Response to Tragedy: A Solipsistic Search for Meaning vs. Stoic compassion

Christopher Hitchens:Concerning the Virginia Tech killings and the response...

"The person being quoted is the Rev. Susan Verbrugge of Blacksburg Presbyterian Church, addressing her congregation in an attempt, in the silly argot of the day, "to make sense of the senseless":

Ms. Verbrugge recounted breaking through the previous week's numbness as she stopped on a morning walk and found herself yelling at the mountains and at God. Though her shouts were initially met with silence, she said, she soon was reassured by the simplest of things, the chirping of birds.

"God was doing something about the world," she said. "Starting with my own heart, I could see good."

Yes, it's always about you, isn't it? (By the way, I'd watch that habit of yelling at mountains and God in the greater Blacksburg area if I were you. Some idiot might take it for a "warning sign.") When piffle like this gets respectful treatment from the media, we can guess that it's not because of the profundity of the emotion but rather because of its extreme shallowness. Those birds were singing just as loudly and just as sweetly when the bullets were finding their targets.

But the quest for greater "meaning" was unstoppable."

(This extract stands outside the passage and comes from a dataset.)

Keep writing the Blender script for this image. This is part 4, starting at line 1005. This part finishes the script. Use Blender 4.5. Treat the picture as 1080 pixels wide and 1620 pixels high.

Solipsistic purpose and false sentiment that makes evil acts sacred-insult to injury. Yes to real solidarity that helps the victims and honors them and not the aggressors. Do not damn the victims of violence with an infusion of divine purpose that soothes and feeds egocentric narrow-minded solipsism. Stand with the victims do not damn their tragedy with false meaning or divine blessing. For example Christians who say God allowed the holocaust so that the jews would return to Palestine.
I believe it was Aristotle who stated that, luck is when the other person is getting hit with an arrow. This type of luck is a good description of the problem of human narcissism and the limits of human imagination due to self -preservation. face suffering head on and be wide awake and not filter it with false meaning that insults the victims.

During the sniper shootings a reporter was interviewing a woman who had just escaped a bullet but a man next to her had been hit. Her response to the reporter was filled with a euphoric joy and she stated that her God had saved her and led her not to be shot. Humans have a hard time encompassing the reality of all human experience and instead focus on their own immediate experience. This womans miracle was the other mans murder. Aristotles luck. A woman named Ashley Smith was under the thumb of a fugitive killer and she explains how her faith and a book called The Purpose-Driven Life helped save her and lead the fugitive to justice. This saved her life and now she has fame to go along with it. But about the same time there was a little nine year old girl named Jessica Lunsford who was being raped and murdered. She was buried in a shallow grave. One claims to be miraculously saved because of her faith and a book and the other is ruthlessly murdered. We know what Ashley is telling the media but what would Jessica tell us? What would she have to say about purpose? We do not know because she has no personal voice but Ashley does along with fame and a best selling book. Our altruism should be tamed with the knowledge that the dead have no voice.